Once at the church, honorary pallbearers, including Ford’s brothers Randy and Doug, nephew Michael, former staffers Amin Massoudi and Dan Jacobs and friend Dom Sgambelluri, will walk the casket inside for a full service, overseen by Rev. Colin Johnson, the Anglican Archbishop of Toronto. Former premier Mike Harris will be among those paying tribute to Ford during the service.
Afterward, the family will bury Ford in a private ceremony before reconvening for a public celebration of Ford’s life at the Toronto Congress Centre in Etobicoke.
The police display will mark perhaps the most unexpected honour for a man who spent so much of his mayoralty under investigation — and one who, in a secretly recorded video, hurled expletives at former police chief Bill Blair.
Ford’s relationship with the police service, from the time he was a city councillor, through his 2010-14 mayoralty and even into his darkest days, was always complicated, though.
He long had a reputation as a friend of the rank and file. But as mayor he earned the ire of the police union and the police brass by backing calls for a freeze and eventual cut to the police budget.
Ford was subject to an expensive investigation into his conduct, and that of his associates, following revelations on a crack video. But he also maintained deep wells of support within the force.
(Ford’s former chief of staff, Mark Towhey, wrote last year that two separate senior police sources told him officers “had pulled over (Ford’s) car late at night on multiple occasions and driven him home rather than charging him with driving under the influence.”)
“He was a very complex person,” said McCormack, who clashed with Ford at times on budget issues, but praised him Tuesday as a “forthright” politician who spoke plainly about his views.
McCormack said he planned to attend Ford’s funeral Wednesday “out of respect.” Mark Pugash, a police service spokesman, confirmed that Saunders, too, would be in attendance.
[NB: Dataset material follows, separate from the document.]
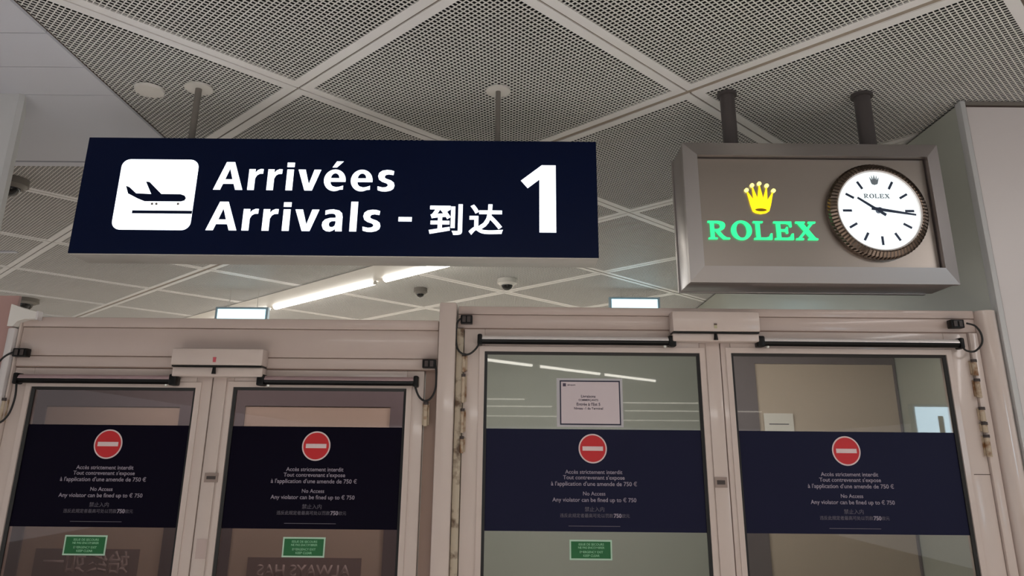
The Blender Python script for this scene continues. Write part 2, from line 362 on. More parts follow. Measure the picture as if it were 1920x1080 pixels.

Members of the Chief’s Ceremonial Unit have also been standing guard over Ford’s casket at city hall since Monday morning.
Alok Mukherjee, who served as police board chair throughout Ford’s mayoralty, said Ford always backed his efforts to modernize the police budget. He said he has no real issue with the police honouring Ford now, despite his assorted troubles as mayor.
“The fact remains that while he was investigated by the police, there were not any charges,” Mukherjee said. “To that extent there is no reason for police to be not honouring him now.”
Ford maintained that the police investigation was payback for his attempts to cut the budget. “It should never have happened in the first place,” he said in an interview with the National Post, conducted last fall. “It all came down to politics.”
Blair, whom he blamed for that investigation, is now a Liberal MP in Scarborough. A spokesman for Blair was unable to say Tuesday whether the former chief planned to attend Ford’s funeral.